Si le projet du pôle nautisme et mer de Port-Saint-Louis est déjà bien avancé, il est toujours en évolution et la mairie reste ouvert aux propositions des investisseurs. « J’ai beaucoup de demandes d’acteurs de la déconstruction de navires mais je n’en veux pas », prévient Patrice Picon. Par contre, il existe des friches industrielles en face de l’actuel bâtiment des pêcheurs qui intéressent des constructeurs de navires : « Un dossier est à l’étude pour faire appel aux fonds Feder de la Région », se contente de dire le directeur de la SPL.
Une autre option semble grandement intéresser la commune : l’installation d’un port dédié à l’accueil et l’entretien de catamarans le long du canal Saint-Louis. « On réalise actuellement les études pour creuser une nouvelle darse permettant d’accueillir ces navires légers. Cette activité s’inscrirait pleinement dans notre vocation de plaisance », affirme Patrice Picon. Des investisseurs , des « têtes de pont de l’industrie maritime », sont déjà venus visités le site et se sont montrés très intéressés.
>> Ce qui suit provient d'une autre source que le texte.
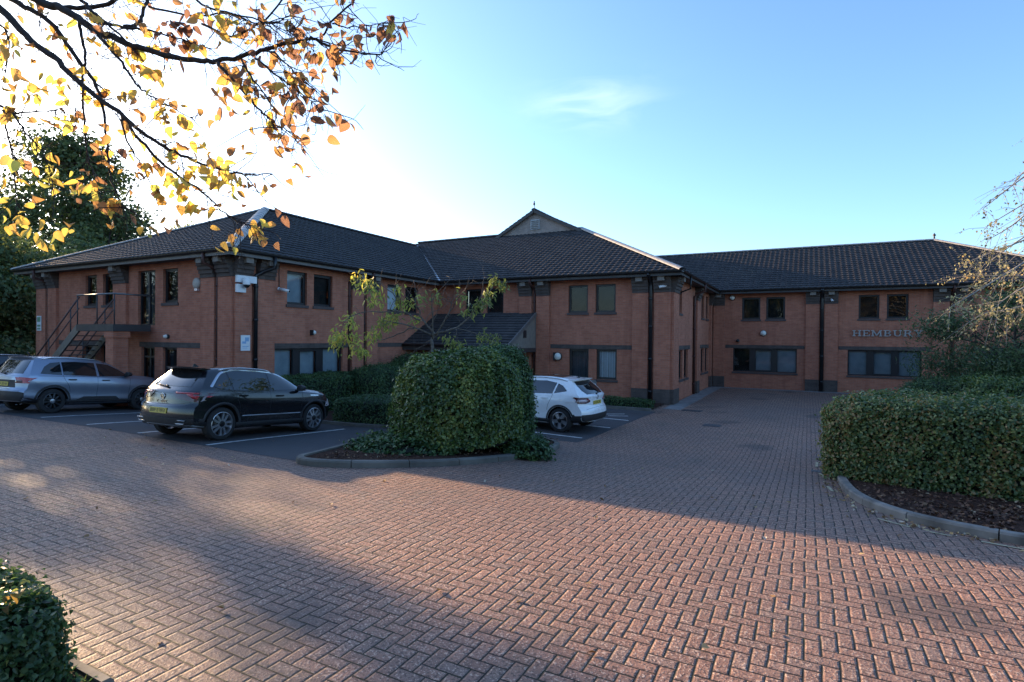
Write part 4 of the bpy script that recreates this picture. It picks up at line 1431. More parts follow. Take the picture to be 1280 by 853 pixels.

Si le maire de Port-Saint-Louis espère lancer la première phase de son projet avant la fin de sa mandature en 2020, il va devoir déjà débourser plus de 20 millions d’euros. L’extension des activités privées et la relocalisation des pêcheurs interviendront certainement dans un second temps « d’ici 2025 », selon le maire qui estime que pour arriver à bout d’un programme de cette taille il faudra attendre une vingtaine d’années.